PepsiCo’s Balance Sheet
If you want to improve your investing, you should learn how to navigate your way around financial statements such as balance sheets.
Some financial statements, such as an income statement, reflect a company’s performance over a period of time, such as a quarter or year. But a balance sheet reflects its financial condition at a specific moment — typically the end of a quarter.
Here’s a look at PepsiCo’s balance sheet, reflecting the end of its last fiscal year in December 2020. There’s $8.3 billion in cash and cash equivalents, up from $5.6 billion the previous year. A growing pile of cash is good, but at some point, if a company has more than it can put to good use, it might pay out more in dividends to shareholders.
It’s generally best for companies to have little or no debt, but taking on manageable debt — especially when interest rates are very low — can be an effective way to finance operations. Between fiscal 2019 and 2020, PepsiCo’s debt jumped from $32 billion to $44 billion. A peek at the notes in PepsiCo’s annual report reveals most of its debt at interest rates below 3.5%.
Next up on the balance sheet: inventory. PepsiCo’s rose 25%. Rising inventories can reflect unused production materials and unsold products languishing on shelves Ideally, inventory growth shouldn’t outpace sales (or revenue) growth.

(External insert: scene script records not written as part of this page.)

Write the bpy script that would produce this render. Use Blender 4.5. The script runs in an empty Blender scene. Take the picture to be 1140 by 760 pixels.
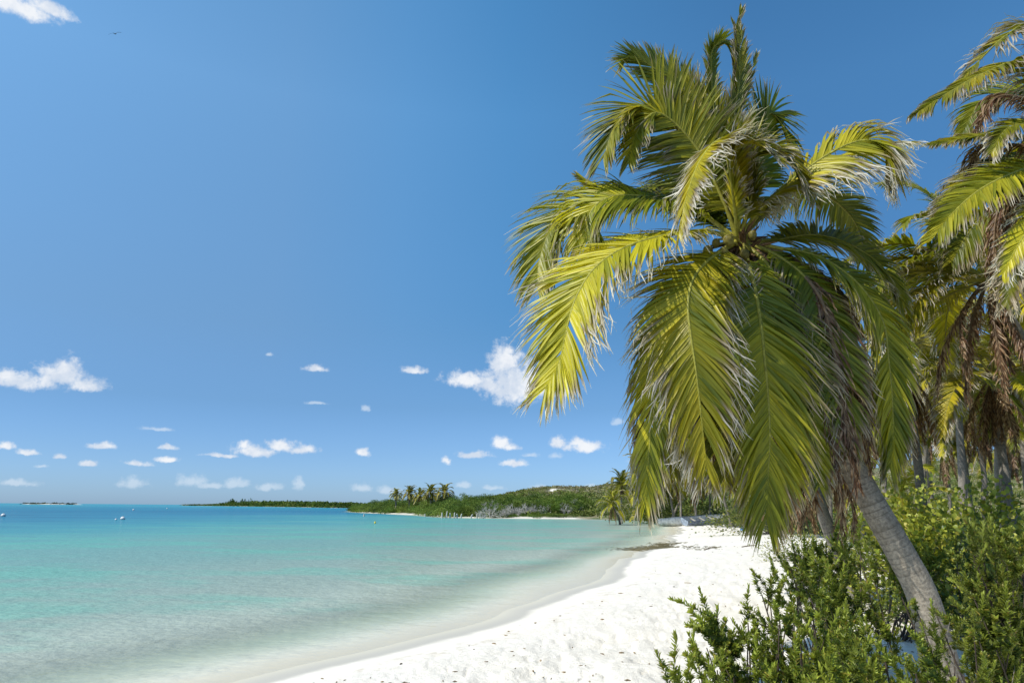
import bpy, math, random
import numpy as np
from mathutils import Vector, Matrix

R = math.radians
rng = np.random.default_rng(7)
SC = bpy.context.scene
COL = SC.collection

# ------------------------------------------------------------------ camera
CAM = np.array([0.0, 0.0, 2.2]); F = 760.0
p, ro = R(13.64), R(0.50)
fw = np.array([0, math.cos(p), math.sin(p)]); r0 = np.array([1.0, 0, 0]); u0 = np.array([0, -math.sin(p), math.cos(p)])
RT = math.cos(ro) * r0 + math.sin(ro) * u0
UP = -math.sin(ro) * r0 + math.cos(ro) * u0
cd = bpy.data.cameras.new('camera'); cam = bpy.data.objects.new('camera', cd); COL.objects.link(cam)
cd.sensor_width = 36; cd.lens = 24.0; cd.clip_end = 20000; cd.clip_start = 0.05
m = Matrix([[RT[0], UP[0], -fw[0], 0], [RT[1], UP[1], -fw[1], 0], [RT[2], UP[2], -fw[2], CAM[2]], [0, 0, 0, 1]])
cam.matrix_world = m
SC.camera = cam

# ------------------------------------------------------------------ light
SUN_AZ, SUN_EL = R(-118), R(48)
SC.view_settings.view_transform = 'Standard'; SC.view_settings.look = 'None'
SC.view_settings.exposure = 0.0; SC.view_settings.gamma = 1.0; SC.view_settings.use_curve_mapping = False
sd = Vector((math.sin(SUN_AZ) * math.cos(SUN_EL), math.cos(SUN_AZ) * math.cos(SUN_EL), math.sin(SUN_EL)))
sl = bpy.data.lights.new('sun', 'SUN'); sl.energy = 4.9; sl.angle = R(0.53); sl.color = (1.0, 0.955, 0.87)
so = bpy.data.objects.new('sun', sl); so.rotation_euler = sd.to_track_quat('Z', 'Y').to_euler(); COL.objects.link(so)


def ray(px, py):
    return fw + RT * (px - 570) / F + UP * (380 - py) / F


def P(px, py, Y):
    d = ray(px, py)
    return CAM + d * (Y / d[1])


def G(px, py, z=0.0):
    d = ray(px, py)
    return CAM + d * ((z - CAM[2]) / d[2])


def azel(px, py):
    d = ray(px, py); d = d / np.linalg.norm(d)
    return math.atan2(d[0], d[1]), math.asin(d[2])


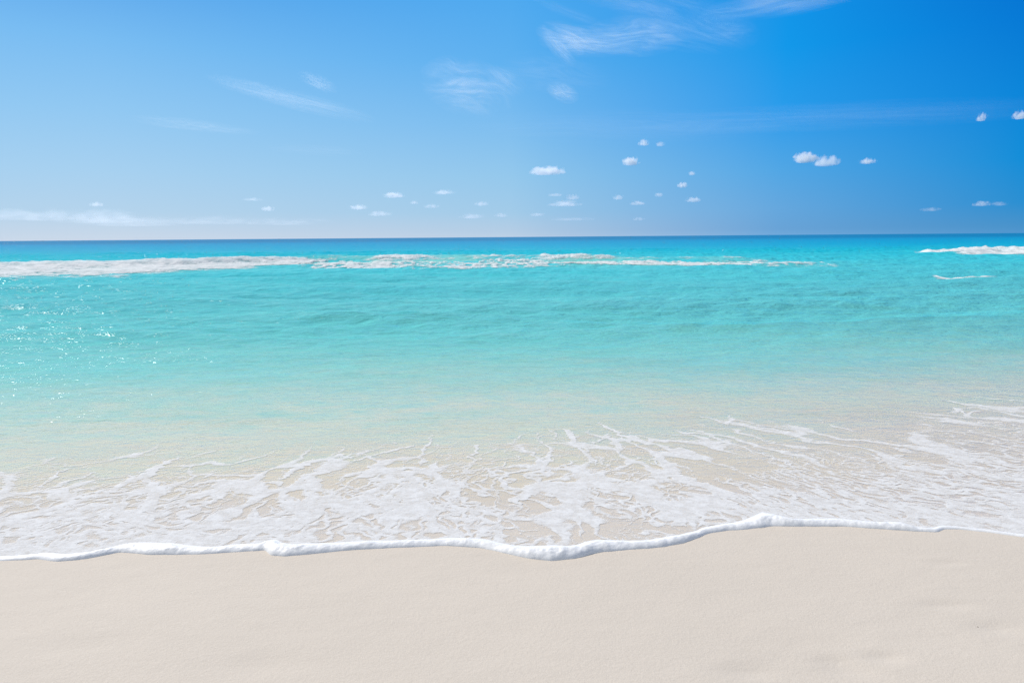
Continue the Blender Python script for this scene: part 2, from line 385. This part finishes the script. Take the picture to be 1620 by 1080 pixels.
# the backwash fans out from a point offshore: polar coordinates round it
def lace(X, Y, Sg):
    cx, cy = 0.15, 8.6
    dx = X-cx; dy = cy-Y
    wx = 0.55*(fbm(X*1.5, Y*1.5, 61, 4, .6)-0.5)+0.10*(fbm(X*7, Y*7, 62, 3)-0.5)
    wy = 0.55*(fbm(X*1.5+9, Y*1.5, 67, 4, .6)-0.5)+0.10*(fbm(X*7+3, Y*7, 63, 3)-0.5)
    th = np.arctan2(dx+wx, np.maximum(dy+wy, .2)); r = np.hypot(dx+wx, dy+wy)
    k = 4.6
    top_px = [(-300,740),(0,728),(120,716),(220,700),(300,694),(420,706),(560,694),(660,680),(760,690),(860,676),(960,662),(1060,668),(1140,640),(1250,650),(1400,640),(1500,610),(1620,600),(1900,580)]
    tx, ty = px2w([p[0] for p in top_px], [p[1] for p in top_px])
    # reach: shore distance at which foam dies out, indexed by direction from the camera
    az = X/np.maximum(Y, .5); reach = np.interp(az, tx/ty, ty-edge(np.clip(tx, -5, 5)))
    tt = Sg/np.maximum(reach, .4)                              # 0 at the edge, 1 where it ends
    soft = sst(1.2, 2.6, X)                                    # right hand side: smeared, long streaks
    f1, f2 = voro(th*k*2.1, r*(1.35-0.5*soft)+3.1, 5); e1 = f2-f1
    wx2 = fbm(X*6, Y*6, 71, 3)-0.5
    f1b, f2b = voro(th*k*5.0+wx2*.9, r*(3.2-1.4*soft)+wx2*1.0, 9); e2 = f2b-f1b
    f1c, f2c = voro(th*k*12+wx2*2.0, r*(7.5-3.5*soft)+wx2*1.5, 19); e3 = f2c-f1c
    patch = fbm(X*1.1+3, Y*1.4, 81, 4); patch2 = fbm(th*k*2.2, r*1.3, 87, 4)
    brk = fbm(X*2.6, Y*2.6, 91, 3)
    P_ = sst(.33, .62, patch); Q_ = sst(.33, .62, patch2); B_ = sst(.32, .6, brk)
    w1 = np.interp(tt, [0, .15, .4, .75, 1.0, 1.15], [.15, .18, .16, .11, .05, .0])*(0.25+1.2*P_)*(.3+.9*B_)
    w2 = np.interp(tt, [0, .2, .5, .8, 1.0], [.20, .17, .10, .03, -.02])*(0.1+1.5*Q_)*(.4+.8*B_)
    w3 = np.interp(tt, [0, .2, .5, .75], [.36, .22, .05, -.05])*(.45+.8*P_)
    p3 = fbm(th*k*1.6+7, r*1.9, 93, 4); M3 = sst(.47, .60, p3+.14*(1-tt)-.05)
    q2 = sst(.40, .56, fbm(th*k*1.2+3, r*1.1, 95, 3)+.08*(1-tt))
    w3 = np.interp(tt, [0, .2, .45, .7, .9], [.50, .36, .20, .06, -.05])*M3
    w2 = w2*(.25+1.2*q2)
    a = np.maximum.reduce([(w1-e1)*4.5, (w2-e2)*3.0, np.where(M3 > .02, (w3-e3)*1.5, -1)])
    # broad blots
    a = np.maximum(a, (patch2-0.64-0.28*tt)*3.2)
    f = 0.5+np.clip(a, -1, 0.30)
    f = f*(1-sst(.95, 1.2, tt))
    f = np.where(soft > 0, f*(1-0.12*soft)+0.05*soft*(1-tt.clip(0, 1)), f)
    return f, tt
F, TT = lace(X, Y, Sg)

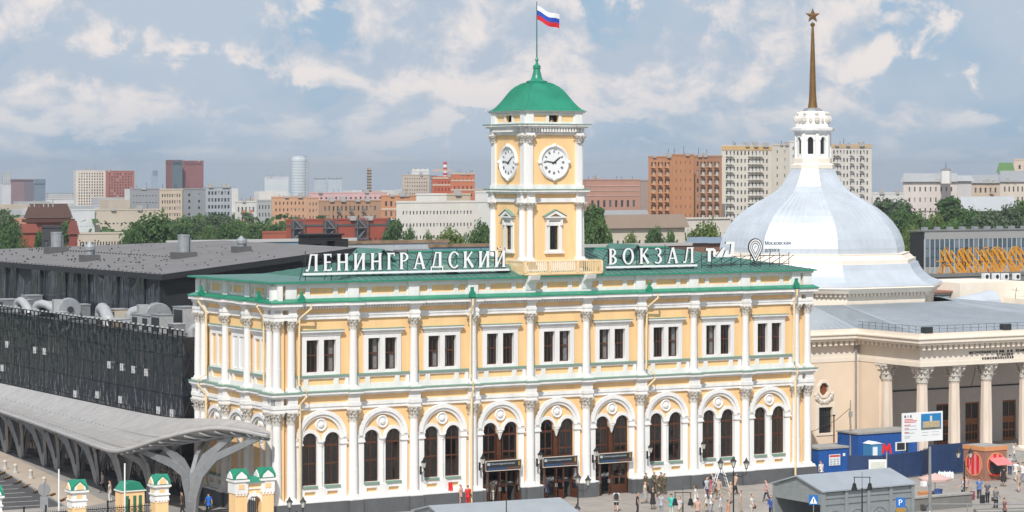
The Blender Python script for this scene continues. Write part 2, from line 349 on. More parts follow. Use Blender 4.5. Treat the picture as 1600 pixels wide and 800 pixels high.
# white blocks of the entablature and parapet piers above every column
fb = MB().box(-0.40, 0.40, -0.40, 0.20, 8.68, 9.20).mesh('frieze_block', WHT)
fu = MB().box(-0.34, 0.34, -0.34, 0.20, 15.55, 15.90).mesh('frieze_block', WHT)
pp = MB().box(-0.46, 0.46, -0.06, 0.30, 16.60, 17.72).mesh('parapet_pier', WHT)
spots = [(x, 0.0, 0.0) for x in XC+list(XE)]+[(XE[0], y, -PI/2) for y in YS[1:]]
for x, y, r in spots:
    for n, me in (('frieze_block', fb), ('frieze_block', fu), ('parapet_pier', pp)): inst(n, me, ST, (x, y, 0), r)
inst('frieze_block', fb, ST, (XE[0], 0, 0), -PI/2); inst('frieze_block', fu, ST, (XE[0], 0, 0), -PI/2); inst('parapet_pier', pp, ST, (XE[0], 0, 0), -PI/2)

# columns: shaft > base, capital
def capital_mesh(r, h):
    m = MB(); m.lathe([(r, 0), (r*1.06, 0.05*h), (r*0.98, 0.1*h), (r*1.02, 0.5*h), (r*1.3, 0.86*h)], n=12)
    for row, (z, rr, k, s) in enumerate(((0.06, 1.02, 8, 1.0), (0.34, 1.08, 8, 1.05))):
        for i in range(k):
            a = 2*PI*(i+0.5*row)/k; ca, sa = math.cos(a), math.sin(a); W = r*0.30*s
            pt = lambda q, t, z_: (q*ca-t*sa, q*sa+t*ca, z_)
            z0 = z*h; z1 = (z+0.30)*h; z2 = (z+0.24)*h
            m.add([pt(r*rr, -W, z0), pt(r*rr, W, z0), pt(r*(rr+.14), W*1.1, z1), pt(r*(rr+.14), -W*1.1, z1), pt(r*(rr+.52), W*.6, z1*1.02), pt(r*(rr+.52), -W*.6, z1*1.02), pt(r*(rr+.48), 0, z2), pt(r*(rr+.1), 0, (z0+z1)/2)],
                  [(0, 1, 7), (1, 2, 7), (2, 3, 7), (3, 0, 7), (3, 2, 4, 5), (5, 4, 6), (2, 6, 4), (3, 5, 6)])
    for i in range(4):
        a = PI/4+i*PI/2; m.ball((r*1.5*math.cos(a), r*1.5*math.sin(a), 0.78*h), r*0.30, 6, 4)
    for i in range(4):
        a = i*PI/2; m.ball((r*1.22*math.cos(a), r*1.22*math.sin(a), 0.84*h), r*0.22, 5, 4)
    e = r*1.38; m.box(-e, e, -e, e, 0.88*h, h)
    return m.mesh('capital', STO)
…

Calculating inventory turnover can be informative, too, as it reflects how many times per year the company sells out its inventory. Take 2020’s cost of goods sold (from the income statement) of $31.8 billion and divide it by the average of 2019 and 2020 inventory ($3.8 billion) to arrive at turnover of 8.4. The higher the number the better, and increasing turnover rates are promising. (PepsiCo’s turnover rate was 9.4 a year earlier.)
Balance sheets and other financial statements are generally available on a company’s website in the “Investors” section. They’re included in quarterly earnings and annual reports.